** START **
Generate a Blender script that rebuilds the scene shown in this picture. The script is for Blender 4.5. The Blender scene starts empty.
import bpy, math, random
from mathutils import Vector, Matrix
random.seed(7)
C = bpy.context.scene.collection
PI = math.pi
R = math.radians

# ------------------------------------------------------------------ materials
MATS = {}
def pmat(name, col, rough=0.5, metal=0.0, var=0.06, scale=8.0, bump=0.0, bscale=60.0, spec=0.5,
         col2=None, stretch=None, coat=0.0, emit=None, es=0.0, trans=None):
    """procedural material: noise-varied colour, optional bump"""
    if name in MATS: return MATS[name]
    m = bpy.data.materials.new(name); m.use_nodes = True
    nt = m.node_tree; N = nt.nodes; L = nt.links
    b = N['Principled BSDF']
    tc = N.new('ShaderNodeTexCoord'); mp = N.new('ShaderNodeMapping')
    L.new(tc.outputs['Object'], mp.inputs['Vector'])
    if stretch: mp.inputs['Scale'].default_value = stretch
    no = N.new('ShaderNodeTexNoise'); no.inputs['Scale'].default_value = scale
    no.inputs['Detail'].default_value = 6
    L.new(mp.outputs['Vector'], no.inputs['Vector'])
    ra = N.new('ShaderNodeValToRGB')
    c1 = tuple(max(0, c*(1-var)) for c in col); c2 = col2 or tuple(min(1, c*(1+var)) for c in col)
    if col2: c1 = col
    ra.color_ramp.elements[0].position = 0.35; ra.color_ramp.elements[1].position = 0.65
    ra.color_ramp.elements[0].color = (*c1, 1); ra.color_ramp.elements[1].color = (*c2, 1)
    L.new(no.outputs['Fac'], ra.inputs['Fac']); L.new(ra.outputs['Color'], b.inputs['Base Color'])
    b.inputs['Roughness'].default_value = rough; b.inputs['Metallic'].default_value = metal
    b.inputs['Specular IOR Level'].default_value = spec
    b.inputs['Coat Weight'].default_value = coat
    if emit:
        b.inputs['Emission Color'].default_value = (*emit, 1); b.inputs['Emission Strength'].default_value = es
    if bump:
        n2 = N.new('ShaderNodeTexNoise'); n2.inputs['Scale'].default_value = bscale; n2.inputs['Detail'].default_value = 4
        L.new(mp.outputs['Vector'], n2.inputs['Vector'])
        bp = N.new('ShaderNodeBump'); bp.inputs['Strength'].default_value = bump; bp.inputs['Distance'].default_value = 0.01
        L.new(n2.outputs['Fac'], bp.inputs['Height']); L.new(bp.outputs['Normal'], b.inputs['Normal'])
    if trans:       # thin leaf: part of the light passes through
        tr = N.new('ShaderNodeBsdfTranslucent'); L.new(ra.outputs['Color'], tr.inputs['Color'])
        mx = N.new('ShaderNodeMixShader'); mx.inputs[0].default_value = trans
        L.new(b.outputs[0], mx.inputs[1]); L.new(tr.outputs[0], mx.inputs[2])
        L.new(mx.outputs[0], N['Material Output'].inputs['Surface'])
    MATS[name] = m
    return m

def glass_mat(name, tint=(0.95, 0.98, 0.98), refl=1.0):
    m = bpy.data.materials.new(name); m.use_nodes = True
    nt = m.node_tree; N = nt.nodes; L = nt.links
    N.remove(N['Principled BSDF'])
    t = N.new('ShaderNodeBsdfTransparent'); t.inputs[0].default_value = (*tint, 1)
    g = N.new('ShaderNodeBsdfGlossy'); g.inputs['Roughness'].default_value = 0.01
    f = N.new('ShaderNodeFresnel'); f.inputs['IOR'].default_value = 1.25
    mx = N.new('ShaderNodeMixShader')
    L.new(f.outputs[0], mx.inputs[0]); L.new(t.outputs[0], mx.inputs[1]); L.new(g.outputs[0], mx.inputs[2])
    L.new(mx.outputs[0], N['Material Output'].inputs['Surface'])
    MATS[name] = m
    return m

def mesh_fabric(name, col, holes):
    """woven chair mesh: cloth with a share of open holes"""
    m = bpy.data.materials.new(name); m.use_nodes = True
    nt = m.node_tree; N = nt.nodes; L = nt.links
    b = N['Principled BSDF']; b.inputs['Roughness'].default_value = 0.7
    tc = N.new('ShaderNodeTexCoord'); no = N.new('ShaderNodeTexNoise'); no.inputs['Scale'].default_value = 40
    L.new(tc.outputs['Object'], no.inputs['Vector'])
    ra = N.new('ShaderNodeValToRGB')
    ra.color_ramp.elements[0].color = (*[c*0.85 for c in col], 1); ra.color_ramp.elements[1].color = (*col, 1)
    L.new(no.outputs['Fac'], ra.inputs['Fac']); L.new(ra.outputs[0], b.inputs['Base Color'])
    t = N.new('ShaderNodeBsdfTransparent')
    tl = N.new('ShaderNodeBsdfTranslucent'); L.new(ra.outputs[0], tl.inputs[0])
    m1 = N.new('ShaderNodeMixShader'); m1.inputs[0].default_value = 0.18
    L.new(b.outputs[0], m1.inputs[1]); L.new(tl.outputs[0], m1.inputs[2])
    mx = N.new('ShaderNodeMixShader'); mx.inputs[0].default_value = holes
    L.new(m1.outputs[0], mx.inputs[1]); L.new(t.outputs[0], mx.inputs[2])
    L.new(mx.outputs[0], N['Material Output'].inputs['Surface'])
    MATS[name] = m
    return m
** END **
Starting with the first line of the data above, copy each line exactly until you reach the line with "R = math.radians"; include that line as well.

> [WORKED ANSWER]:
Generate a Blender script that rebuilds the scene shown in this picture. The script is for Blender 4.5. The Blender scene starts empty.
import bpy, math, random
from mathutils import Vector, Matrix
random.seed(7)
C = bpy.context.scene.collection
PI = math.pi
R = math.radians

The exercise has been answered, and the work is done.